(DATA EXCERPT)

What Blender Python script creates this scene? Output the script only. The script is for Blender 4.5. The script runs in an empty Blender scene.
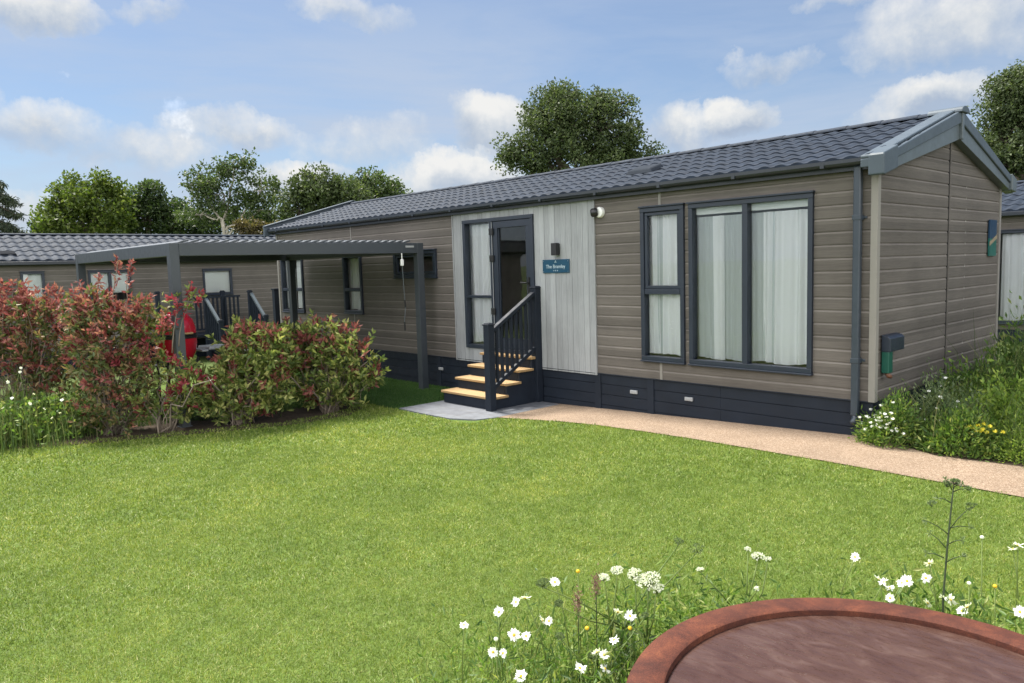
import bpy, bmesh, math, random
import numpy as np
from mathutils import Vector, Matrix
R_ = math.radians
rng = np.random.default_rng(7)
random.seed(7)
scene = bpy.context.scene
COL = scene.collection

# ------------------------------------------------------------------ camera
CAM = np.array([3.1208, -7.7666, 1.818])
CR = np.array([0.6799, 0.7328, -0.0292]); CU = np.array([-0.0513, 0.0873, 0.9949]); CF = np.array([-0.7315, 0.6749, -0.097])
FPX = 768.28
cam = bpy.data.objects.new('camera', bpy.data.cameras.new('camera')); COL.objects.link(cam)
cam.data.sensor_width = 36; cam.data.lens = FPX / 1024 * 36; cam.data.clip_start = .05; cam.data.clip_end = 2000
mw = Matrix.Identity(4)
for i in range(3):
    mw[i][0], mw[i][1], mw[i][2], mw[i][3] = CR[i], CU[i], -CF[i], CAM[i]
cam.matrix_world = mw
scene.camera = cam

def unit(v): return v / (np.linalg.norm(v, axis=-1, keepdims=True) + 1e-9)
def ray(x, y): return CR * (x - 512) / FPX - CU * (y - 341.5) / FPX + CF
def D(x, y, dep): return CAM + ray(x, y) * dep
def gz(x):
    z = .0331 * max(-4.5, min(0., x))
    if x < -12: z -= .3 * min(1., (-12 - x) / 3)
    return z
def Gnd(x, y):
    d = ray(x, y); z = 0.
    for _ in range(8):
        p = CAM + d * (z - CAM[2]) / d[2]; z = gz(p[0])
    return p

# ------------------------------------------------------------------ objects
WL = {}
def tag(o, label=None, cat=None, group=None, kind=None):
    if label: o['label'] = label
    if cat: o['category'] = cat
    if group: o['group'] = group
    if kind: o['kind'] = kind
    return o
def thing(name, loc, label, cat, group=None, rz=0):
    o = bpy.data.objects.new(name, None); COL.objects.link(o); o.location = loc; o.rotation_euler = (0, 0, rz)
    o.empty_display_size = .2
    WL[o.name] = np.array(loc, float)
    return tag(o, label, cat, group)
def link(name, me, parent=None):
    o = bpy.data.objects.new(name, me); COL.objects.link(o)
    if parent is not None:
        o.parent = parent; WL[o.name] = WL[parent.name]
    else: WL[o.name] = np.zeros(3)
    return o
def copy_tree(o, parent=None):
    c = o.copy(); COL.objects.link(c)
    if parent is not None: c.parent = parent
    for ch in list(o.children): copy_tree(ch, c)
    return c

def np_mesh(name, V, F, mat, parent=None, smooth=False, origin=None):
    V = np.asarray(V, np.float32).reshape(-1, 3); F = np.asarray(F, np.int32)
    org = WL[parent.name] if parent is not None else (origin if origin is not None else np.zeros(3))
    V = V - np.asarray(org, np.float32)
    me = bpy.data.meshes.new(name); k = F.shape[1]
    me.vertices.add(len(V)); me.vertices.foreach_set('co', V.ravel())
    me.loops.add(F.size); me.loops.foreach_set('vertex_index', F.ravel())
    me.polygons.add(len(F)); me.polygons.foreach_set('loop_start', np.arange(0, F.size, k, dtype=np.int32))
    try: me.polygons.foreach_set('loop_total', np.full(len(F), k, np.int32))
    except Exception: pass
    if smooth: me.polygons.foreach_set('use_smooth', np.ones(len(F), bool))
    me.materials.append(mat); me.update(calc_edges=True); me.validate()
    o = link(name, me, parent)
    if parent is None and origin is not None: o.location = origin; WL[o.name] = np.array(origin, float)
    return o

class MB:
    def __init__(s): s.v = []; s.f = []; s.m = []; s.mi = 0
    def add(s, vs, fs):
        b = len(s.v); s.v += [tuple(map(float, v)) for v in vs]
        for f in fs: s.f.append(tuple(b + i for i in f)); s.m.append(s.mi)
    def quad(s, *p): s.add(p, [tuple(range(len(p)))])
    def hexa(s, p): s.add(p, [(0,3,2,1), (4,5,6,7), (0,1,5,4), (1,2,6,5), (2,3,7,6), (3,0,4,7)])
    def box(s, x0, x1, y0, y1, z0, z1):
        s.hexa([(x0,y0,z0),(x1,y0,z0),(x1,y1,z0),(x0,y1,z0),(x0,y0,z1),(x1,y0,z1),(x1,y1,z1),(x0,y1,z1)])
    def wbox(s, W, a0, a1, d0, d1, z0, z1):
        P = W.P
        s.hexa([P(a0,d0,z0),P(a1,d0,z0),P(a1,d1,z0),P(a0,d1,z0),P(a0,d0,z1),P(a1,d0,z1),P(a1,d1,z1),P(a0,d1,z1)])
    def bar(s, p, q, w, h, up=(0,0,1)):
        p = np.array(p, float); q = np.array(q, float); d = q - p; d /= np.linalg.norm(d)
        r = np.cross(d, up); n = np.linalg.norm(r); r = r / n if n > 1e-6 else np.array([1.,0,0]); u = np.cross(r, d)
        c = [(-w/2,-h/2),(w/2,-h/2),(w/2,h/2),(-w/2,h/2)]
        s.hexa([p + r*a + u*b for a, b in c] + [q + r*a + u*b for a, b in c])
    def prism(s, poly, vec):
        n = len(poly); poly = [np.array(p, float) for p in poly]; vec = np.array(vec, float)
        s.add(poly + [p + vec for p in poly], [tuple(range(n))[::-1], tuple(range(n, 2*n))] + [(i, (i+1) % n, n + (i+1) % n, n + i) for i in range(n)])
    def tube(s, pts, rad, n=8, cap=True):
        pts = [np.array(p, float) for p in pts]; N = len(pts)
        if not hasattr(rad, '__len__'): rad = [rad] * N
        vs = []; ref = None
        for i, p in enumerate(pts):
            d = pts[min(i+1, N-1)] - pts[max(i-1, 0)]; d = d / (np.linalg.norm(d) + 1e-9)
            if ref is None: ref = np.array([1.,0,0]) if abs(d[0]) < .8 else np.array([0,1.,0])
            a = np.cross(d, ref); a /= np.linalg.norm(a) + 1e-9; b = np.cross(d, a); ref = np.cross(a, d)
            for k in range(n):
                t = 2*math.pi*k/n; vs.append(p + rad[i]*(a*math.cos(t) + b*math.sin(t)))
        fs = [(i*n+k, i*n+(k+1) % n, (i+1)*n+(k+1) % n, (i+1)*n+k) for i in range(N-1) for k in range(n)]
        if cap: fs += [tuple(range(n))[::-1], tuple((N-1)*n + k for k in range(n))]
        s.add(vs, fs)
    def lathe(s, c, prof, n=48, closed=False):
        c = np.array(c, float); vs = []; m = len(prof)
        for r, z in prof:
            for k in range(n):
                t = 2*math.pi*k/n; vs.append(c + np.array([r*math.cos(t), r*math.sin(t), z]))
        fs = [(i*n+k, i*n+(k+1) % n, (i+1)*n+(k+1) % n, (i+1)*n+k) for i in range(m-1) for k in range(n)]
        if not closed:
            if prof[0][0] > 1e-4: fs.append(tuple(range(n))[::-1])
            if prof[-1][0] > 1e-4: fs.append(tuple((m-1)*n + k for k in range(n)))
        s.add(vs, fs)
    def build(s, name, mats, parent=None, smooth=False, bevel=0, origin=None, angle=None, flip=True):
        if not isinstance(mats, (list, tuple)): mats = [mats]
        org = WL[parent.name] if parent is not None else (np.array(origin, float) if origin is not None else np.zeros(3))
        me = bpy.data.meshes.new(name)
        me.from_pydata([tuple(np.array(v) - org) for v in s.v], [], s.f)
        for m in mats: me.materials.append(m)
        if len(mats) > 1: me.polygons.foreach_set('material_index', s.m)
        if flip: bm = bmesh.new(); bm.from_mesh(me); bmesh.ops.recalc_face_normals(bm, faces=bm.faces); bm.to_mesh(me); bm.free()
        if smooth:
            me.polygons.foreach_set('use_smooth', [True]*len(me.polygons))
            if angle: me.set_sharp_from_angle(angle=R_(angle))
        me.update()
        o = link(name, me, parent)
        if parent is None and origin is not None: o.location = origin; WL[o.name] = org
        if bevel:
            b = o.modifiers.new('edge', 'BEVEL'); b.width = bevel; b.segments = 2; b.limit_method = 'ANGLE'; b.angle_limit = R_(50)
        return o

class Wall:
    def __init__(s, org, d, n): s.o = np.array(org, float); s.d = np.array(d, float); s.n = np.array(n, float)
    def P(s, a, d, z): return s.o + s.d*a + s.n*d + np.array([0, 0, z])

# ------------------------------------------------------------------ materials
class NT:
    def __init__(s, name):
        s.m = bpy.data.materials.new(name); s.m.use_nodes = True; s.t = s.m.node_tree; s.n = s.t.nodes
        s.b = s.n['Principled BSDF']; s.out = s.n['Material Output']
    def new(s, ty, **k):
        nd = s.n.new(ty)
        for a, v in k.items(): setattr(nd, a, v)
        return nd
    def L(s, a, b): s.t.links.new(a, b)
    def coord(s, scale=(1,1,1), which='Object'):
        c = s.new('ShaderNodeTexCoord'); m = s.new('ShaderNodeMapping'); m.inputs['Scale'].default_value = scale
        s.L(c.outputs[which], m.inputs['Vector']); return m.outputs[0]
    def noise(s, vec, scale, detail=4, rough=.55, dist=0):
        n = s.new('ShaderNodeTexNoise'); n.inputs['Scale'].default_value = scale; n.inputs['Detail'].default_value = detail
        n.inputs['Roughness'].default_value = rough; n.inputs['Distortion'].default_value = dist
        if vec is not None: s.L(vec, n.inputs['Vector'])
        return n.outputs['Fac']
    def ramp(s, fac, stops):
        r = s.new('ShaderNodeValToRGB'); e = r.color_ramp.elements
        while len(e) < len(stops): e.new(.5)
        for el, (p, c) in zip(e, stops):
            el.position = p; el.color = (*c, 1) if hasattr(c, '__len__') else (c, c, c, 1)
        s.L(fac, r.inputs[0]); return r.outputs[0]
    def mix(s, fac, a, b, mode='MIX'):
        m = s.new('ShaderNodeMix', data_type='RGBA', blend_type=mode)
        for k, v in ((0, fac), (6, a), (7, b)):
            if isinstance(v, (int, float)): m.inputs[k].default_value = v
            elif hasattr(v, '__len__'): m.inputs[k].default_value = (*v, 1)
            else: s.L(v, m.inputs[k])
        return m.outputs[2]
    def math(s, op, a, b=0., clamp=False):
        m = s.new('ShaderNodeMath', operation=op, use_clamp=clamp)
        for i, v in enumerate((a, b)):
            if isinstance(v, (int, float)): m.inputs[i].default_value = v
            else: s.L(v, m.inputs[i])
        return m.outputs[0]
    def bump(s, h, strength=.3, dist=.01):
        b = s.new('ShaderNodeBump'); b.inputs['Strength'].default_value = strength; b.inputs['Distance'].default_value = dist
        s.L(h, b.inputs['Height']); s.L(b.outputs[0], s.b.inputs['Normal'])
    def base(s, c):
        if hasattr(c, '__len__'): s.b.inputs['Base Color'].default_value = (*c, 1)
        else: s.L(c, s.b.inputs['Base Color'])
    def set(s, rough=None, spec=None, metal=None):
        for k, v in (('Roughness', rough), ('Specular IOR Level', spec), ('Metallic', metal)):
            if v is None: continue
            if isinstance(v, (int, float)): s.b.inputs[k].default_value = v
            else: s.L(v, s.b.inputs[k])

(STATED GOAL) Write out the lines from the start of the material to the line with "COL = scene.collection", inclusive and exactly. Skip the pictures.

(REPLY)
What Blender Python script creates this scene? Output the script only. The script is for Blender 4.5. The script runs in an empty Blender scene.
import bpy, bmesh, math, random
import numpy as np
from mathutils import Vector, Matrix
R_ = math.radians
rng = np.random.default_rng(7)
random.seed(7)
scene = bpy.context.scene
COL = scene.collection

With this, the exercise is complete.